«Новая интеллигенция» должна перейти от старой «философии обиды и рабства» к «философии вины и свободы», так как и «христианство – религия вины и свободы». Обида и рабство рождают бунт, социальную революцию. Тот, кто осознал свою внутреннюю свободу, может принять на себя и ответственность. Мука вины даст ему искупление. От чувства вины рождается любовь. Путь к новой жизни не может лежать через социальную революцию, нацеленную на конституционную демократию и сопровождающуюся разрушением и насилием.
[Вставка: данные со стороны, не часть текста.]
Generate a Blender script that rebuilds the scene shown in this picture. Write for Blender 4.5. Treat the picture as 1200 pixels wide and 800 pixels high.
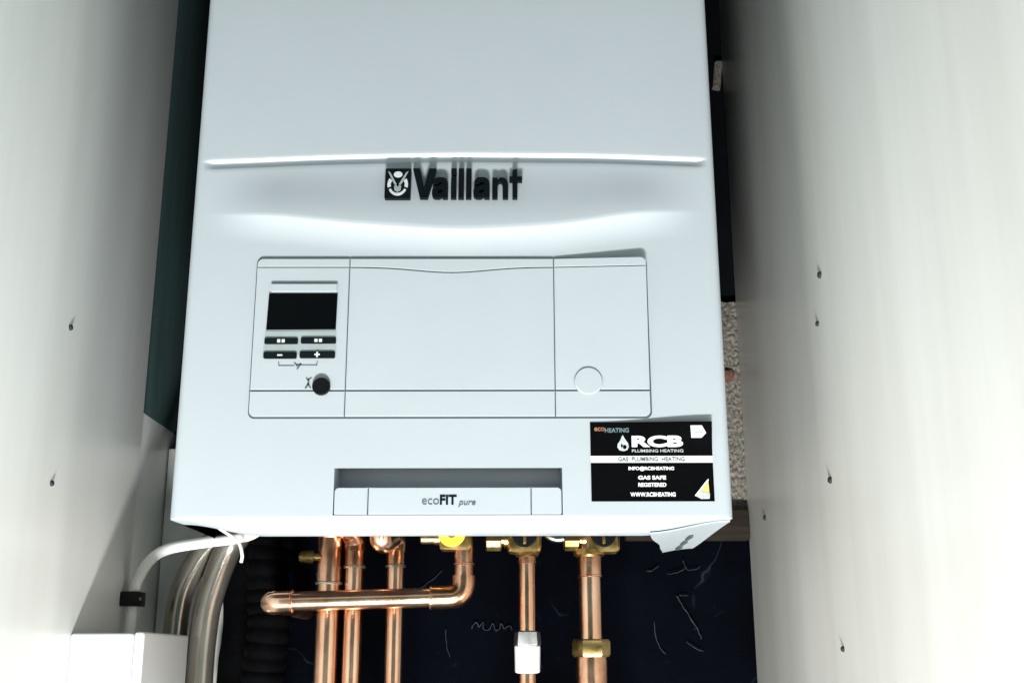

Война с государственным злом должна идти по «органическому пути», в соответствии с «историческими этапами» внутреннего, религиозного «роста народа». Этот путь постепенно приведет к отмиранию «зла государственного насилия» и к утверждению органического идеала «свободной теократии». «Общественное возрождение должно пойти из глубин религиозной жизни», личной и народной.
«Россия – страдающее живое существо и ее нужно любить». У России есть «великая миссия» духовного соединения Востока и Запада. Настоящий русский мессианизм богоискателей, «взыскующих града Божьего», Грядущего Града, никогда не был связан с утверждением национализма и государства, но основывался на религиозном сознании. «Русская идея» – это раскрытие «в национальном сознании вселенских начал правды и свободы Христовой». Таковы положения, высказанные Бердяевым в работах «Русские богоискатели» (июль 1907), «К психологии русской революции» (июль 1907), «Из психологии русской интеллигенции» (октябрь 1907), «Бунт и покорность в психологии масс» (декабрь 1907), «Больная Россия» (февраль 1908), «К вопросу об интеллигенции и нации» (ноябрь 1908) [Бердяев 1998: 37–45, 46–66, 69–78, 79–88, 89–98, 130–138].
Русский мессианизм и «философия вины» в картинах Кандинского конца 1907 г. не выражены открыто. Но две основные части социально-философской концепции Бердяева и его единомышленников – «духовный кризис» и «духовное возрождение» – находят свои прямые типологические параллели в образах Паники и Утреннего часа. Паника – это духовный хаос, состояние перелома, отвечающего настроениям в «больном» русском обществе после крушения революции. Три странника в духовной ночи дают надежду на исход из кризиса, которую питал Бердяев, говоря о русских богоискателях из народа и интеллигенции. В Утреннем часе отразилась вера Кандинского в преодоление «раздробленности» народа, в его соединение в целостный «организм», в грядущее духовное возрождение России, в достижение Грядущего Града. Бердяев говорил о необходимости соединения личности с «всенародной жизнью».